(Excerpt from a dataset)
- - - - -
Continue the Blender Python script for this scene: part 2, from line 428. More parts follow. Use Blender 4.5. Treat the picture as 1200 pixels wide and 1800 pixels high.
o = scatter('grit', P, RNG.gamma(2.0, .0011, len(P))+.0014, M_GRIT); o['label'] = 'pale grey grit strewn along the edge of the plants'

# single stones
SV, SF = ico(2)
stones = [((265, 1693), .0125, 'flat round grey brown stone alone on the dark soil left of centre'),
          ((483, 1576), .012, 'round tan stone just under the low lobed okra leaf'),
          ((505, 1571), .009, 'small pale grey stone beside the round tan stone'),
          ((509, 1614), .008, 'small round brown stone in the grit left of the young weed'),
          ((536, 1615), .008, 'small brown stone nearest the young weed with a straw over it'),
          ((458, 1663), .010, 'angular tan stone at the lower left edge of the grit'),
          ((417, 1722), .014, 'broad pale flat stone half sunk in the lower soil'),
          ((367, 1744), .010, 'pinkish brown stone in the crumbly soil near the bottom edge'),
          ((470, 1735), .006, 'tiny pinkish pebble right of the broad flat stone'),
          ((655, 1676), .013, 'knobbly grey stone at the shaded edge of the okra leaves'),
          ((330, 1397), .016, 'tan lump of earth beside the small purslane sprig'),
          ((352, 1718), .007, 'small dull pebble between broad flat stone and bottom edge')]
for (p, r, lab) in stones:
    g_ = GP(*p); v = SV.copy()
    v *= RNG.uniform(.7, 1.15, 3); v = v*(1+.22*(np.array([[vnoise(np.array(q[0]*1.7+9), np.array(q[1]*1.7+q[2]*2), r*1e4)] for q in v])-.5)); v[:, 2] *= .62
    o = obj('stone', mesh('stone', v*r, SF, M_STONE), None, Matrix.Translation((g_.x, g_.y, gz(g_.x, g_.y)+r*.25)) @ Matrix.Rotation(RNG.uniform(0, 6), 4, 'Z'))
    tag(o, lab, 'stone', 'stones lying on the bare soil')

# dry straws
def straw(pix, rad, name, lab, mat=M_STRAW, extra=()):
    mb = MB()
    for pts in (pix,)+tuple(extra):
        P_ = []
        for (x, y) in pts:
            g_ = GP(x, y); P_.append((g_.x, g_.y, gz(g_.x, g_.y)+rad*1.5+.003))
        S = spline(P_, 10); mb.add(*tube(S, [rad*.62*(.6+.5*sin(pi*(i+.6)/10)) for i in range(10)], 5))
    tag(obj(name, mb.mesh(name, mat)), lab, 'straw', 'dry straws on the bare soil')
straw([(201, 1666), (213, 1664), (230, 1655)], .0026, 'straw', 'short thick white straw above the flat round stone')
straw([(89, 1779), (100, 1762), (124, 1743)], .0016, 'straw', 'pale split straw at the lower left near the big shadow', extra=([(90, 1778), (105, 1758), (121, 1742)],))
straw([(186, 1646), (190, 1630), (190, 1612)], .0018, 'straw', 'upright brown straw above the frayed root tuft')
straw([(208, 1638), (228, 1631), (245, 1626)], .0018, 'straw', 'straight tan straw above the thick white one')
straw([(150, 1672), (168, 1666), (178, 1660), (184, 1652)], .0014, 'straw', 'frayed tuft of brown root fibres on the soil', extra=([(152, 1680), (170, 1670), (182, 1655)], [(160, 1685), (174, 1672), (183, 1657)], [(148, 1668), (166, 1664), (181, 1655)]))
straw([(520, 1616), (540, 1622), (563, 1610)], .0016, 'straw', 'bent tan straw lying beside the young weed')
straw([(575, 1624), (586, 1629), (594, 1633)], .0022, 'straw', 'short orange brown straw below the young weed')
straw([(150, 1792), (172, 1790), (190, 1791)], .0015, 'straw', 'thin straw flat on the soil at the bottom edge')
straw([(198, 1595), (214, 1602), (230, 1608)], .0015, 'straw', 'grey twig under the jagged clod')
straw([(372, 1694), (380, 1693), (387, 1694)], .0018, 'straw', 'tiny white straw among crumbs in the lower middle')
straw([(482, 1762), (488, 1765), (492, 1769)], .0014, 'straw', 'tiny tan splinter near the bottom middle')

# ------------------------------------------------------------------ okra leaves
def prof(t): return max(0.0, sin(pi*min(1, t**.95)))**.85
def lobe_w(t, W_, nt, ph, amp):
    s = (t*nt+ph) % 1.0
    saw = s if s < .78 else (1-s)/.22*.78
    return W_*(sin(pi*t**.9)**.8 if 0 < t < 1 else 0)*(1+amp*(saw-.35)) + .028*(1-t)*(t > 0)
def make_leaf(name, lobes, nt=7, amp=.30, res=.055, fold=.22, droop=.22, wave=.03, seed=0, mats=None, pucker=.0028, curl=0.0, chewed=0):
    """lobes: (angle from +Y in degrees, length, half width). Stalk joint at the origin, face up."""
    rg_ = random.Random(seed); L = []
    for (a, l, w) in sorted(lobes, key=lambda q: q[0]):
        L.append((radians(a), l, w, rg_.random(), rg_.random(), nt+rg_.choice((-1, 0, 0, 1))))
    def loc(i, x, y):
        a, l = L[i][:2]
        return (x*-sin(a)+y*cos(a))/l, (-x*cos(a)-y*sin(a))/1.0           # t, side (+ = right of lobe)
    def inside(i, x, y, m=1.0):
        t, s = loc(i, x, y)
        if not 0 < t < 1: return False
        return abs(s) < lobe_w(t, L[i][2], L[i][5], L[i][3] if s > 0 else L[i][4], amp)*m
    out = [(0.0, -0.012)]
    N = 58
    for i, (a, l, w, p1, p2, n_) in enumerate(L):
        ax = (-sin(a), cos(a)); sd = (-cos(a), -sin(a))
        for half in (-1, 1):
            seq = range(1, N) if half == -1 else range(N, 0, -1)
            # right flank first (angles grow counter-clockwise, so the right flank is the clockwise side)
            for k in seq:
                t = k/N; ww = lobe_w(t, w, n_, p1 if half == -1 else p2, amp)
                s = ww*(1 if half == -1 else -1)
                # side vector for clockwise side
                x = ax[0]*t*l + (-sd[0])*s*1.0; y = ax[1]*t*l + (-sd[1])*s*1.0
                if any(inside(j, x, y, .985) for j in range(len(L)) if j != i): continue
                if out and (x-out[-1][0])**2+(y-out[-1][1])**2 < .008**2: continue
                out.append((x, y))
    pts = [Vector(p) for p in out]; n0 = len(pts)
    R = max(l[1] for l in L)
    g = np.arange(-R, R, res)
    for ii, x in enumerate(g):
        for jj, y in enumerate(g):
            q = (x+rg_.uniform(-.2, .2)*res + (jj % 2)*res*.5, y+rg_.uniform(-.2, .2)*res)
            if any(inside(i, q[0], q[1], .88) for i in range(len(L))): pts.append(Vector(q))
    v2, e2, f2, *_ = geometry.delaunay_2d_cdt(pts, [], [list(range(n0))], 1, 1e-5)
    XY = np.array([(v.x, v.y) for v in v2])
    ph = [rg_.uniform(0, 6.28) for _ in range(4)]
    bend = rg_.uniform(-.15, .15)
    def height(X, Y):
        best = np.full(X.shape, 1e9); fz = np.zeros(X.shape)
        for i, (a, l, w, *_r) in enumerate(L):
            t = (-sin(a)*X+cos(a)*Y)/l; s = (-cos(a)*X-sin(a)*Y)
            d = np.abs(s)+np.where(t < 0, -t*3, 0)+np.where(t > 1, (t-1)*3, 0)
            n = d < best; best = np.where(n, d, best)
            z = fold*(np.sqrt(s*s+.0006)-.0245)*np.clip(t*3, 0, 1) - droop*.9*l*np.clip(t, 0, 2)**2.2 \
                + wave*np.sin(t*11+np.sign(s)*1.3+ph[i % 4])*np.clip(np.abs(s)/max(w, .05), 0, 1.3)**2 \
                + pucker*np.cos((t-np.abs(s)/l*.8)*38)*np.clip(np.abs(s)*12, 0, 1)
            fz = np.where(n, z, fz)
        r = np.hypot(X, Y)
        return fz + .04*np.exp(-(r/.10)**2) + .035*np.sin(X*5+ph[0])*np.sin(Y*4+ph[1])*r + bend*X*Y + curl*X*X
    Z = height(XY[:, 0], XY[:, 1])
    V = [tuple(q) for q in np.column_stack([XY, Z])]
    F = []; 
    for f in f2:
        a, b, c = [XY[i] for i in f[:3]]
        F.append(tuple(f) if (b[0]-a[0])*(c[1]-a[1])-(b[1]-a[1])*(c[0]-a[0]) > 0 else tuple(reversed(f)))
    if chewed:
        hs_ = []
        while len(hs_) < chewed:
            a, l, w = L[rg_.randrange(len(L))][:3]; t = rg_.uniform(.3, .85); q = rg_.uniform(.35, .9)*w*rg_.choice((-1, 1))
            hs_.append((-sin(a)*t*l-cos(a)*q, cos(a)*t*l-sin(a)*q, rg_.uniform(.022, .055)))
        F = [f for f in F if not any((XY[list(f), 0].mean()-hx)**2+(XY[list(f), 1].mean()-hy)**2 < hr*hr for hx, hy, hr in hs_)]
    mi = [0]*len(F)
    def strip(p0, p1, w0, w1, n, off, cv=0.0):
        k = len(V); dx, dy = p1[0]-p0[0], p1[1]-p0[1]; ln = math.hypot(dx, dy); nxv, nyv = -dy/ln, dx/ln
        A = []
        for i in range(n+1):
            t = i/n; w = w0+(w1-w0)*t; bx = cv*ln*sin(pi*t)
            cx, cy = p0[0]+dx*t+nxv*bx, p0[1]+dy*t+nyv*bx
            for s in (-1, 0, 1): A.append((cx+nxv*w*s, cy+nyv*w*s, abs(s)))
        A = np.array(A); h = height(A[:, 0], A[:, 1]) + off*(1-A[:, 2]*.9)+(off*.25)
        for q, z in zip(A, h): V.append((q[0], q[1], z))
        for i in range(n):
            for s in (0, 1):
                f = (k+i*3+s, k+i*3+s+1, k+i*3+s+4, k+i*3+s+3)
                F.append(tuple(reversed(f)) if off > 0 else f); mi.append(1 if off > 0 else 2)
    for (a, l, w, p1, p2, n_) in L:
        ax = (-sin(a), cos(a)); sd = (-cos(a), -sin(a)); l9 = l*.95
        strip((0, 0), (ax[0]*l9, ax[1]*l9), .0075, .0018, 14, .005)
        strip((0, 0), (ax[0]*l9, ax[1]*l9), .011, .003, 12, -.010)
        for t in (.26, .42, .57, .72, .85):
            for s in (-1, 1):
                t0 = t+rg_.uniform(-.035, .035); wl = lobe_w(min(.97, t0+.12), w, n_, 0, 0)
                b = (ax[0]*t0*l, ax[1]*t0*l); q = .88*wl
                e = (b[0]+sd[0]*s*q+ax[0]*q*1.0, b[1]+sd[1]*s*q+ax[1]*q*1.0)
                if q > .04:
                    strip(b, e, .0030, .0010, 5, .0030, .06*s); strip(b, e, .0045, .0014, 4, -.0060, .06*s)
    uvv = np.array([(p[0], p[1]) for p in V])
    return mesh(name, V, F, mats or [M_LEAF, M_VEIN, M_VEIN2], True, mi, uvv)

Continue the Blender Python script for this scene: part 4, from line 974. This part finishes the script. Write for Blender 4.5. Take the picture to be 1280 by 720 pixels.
- - - - -
Reproduce word for word the lines of the records above, beginning at the first and ending with the line where "tag(o, lab, 'stone', 'stones" appears, and nothing past it.

=== Exercise result ===
Continue the Blender Python script for this scene: part 2, from line 428. More parts follow. Use Blender 4.5. Treat the picture as 1200 pixels wide and 1800 pixels high.
o = scatter('grit', P, RNG.gamma(2.0, .0011, len(P))+.0014, M_GRIT); o['label'] = 'pale grey grit strewn along the edge of the plants'

# single stones
SV, SF = ico(2)
stones = [((265, 1693), .0125, 'flat round grey brown stone alone on the dark soil left of centre'),
          ((483, 1576), .012, 'round tan stone just under the low lobed okra leaf'),
          ((505, 1571), .009, 'small pale grey stone beside the round tan stone'),
          ((509, 1614), .008, 'small round brown stone in the grit left of the young weed'),
          ((536, 1615), .008, 'small brown stone nearest the young weed with a straw over it'),
          ((458, 1663), .010, 'angular tan stone at the lower left edge of the grit'),
          ((417, 1722), .014, 'broad pale flat stone half sunk in the lower soil'),
          ((367, 1744), .010, 'pinkish brown stone in the crumbly soil near the bottom edge'),
          ((470, 1735), .006, 'tiny pinkish pebble right of the broad flat stone'),
          ((655, 1676), .013, 'knobbly grey stone at the shaded edge of the okra leaves'),
          ((330, 1397), .016, 'tan lump of earth beside the small purslane sprig'),
          ((352, 1718), .007, 'small dull pebble between broad flat stone and bottom edge')]
for (p, r, lab) in stones:
    g_ = GP(*p); v = SV.copy()
    v *= RNG.uniform(.7, 1.15, 3); v = v*(1+.22*(np.array([[vnoise(np.array(q[0]*1.7+9), np.array(q[1]*1.7+q[2]*2), r*1e4)] for q in v])-.5)); v[:, 2] *= .62
    o = obj('stone', mesh('stone', v*r, SF, M_STONE), None, Matrix.Translation((g_.x, g_.y, gz(g_.x, g_.y)+r*.25)) @ Matrix.Rotation(RNG.uniform(0, 6), 4, 'Z'))
    tag(o, lab, 'stone', 'stones lying on the bare soil')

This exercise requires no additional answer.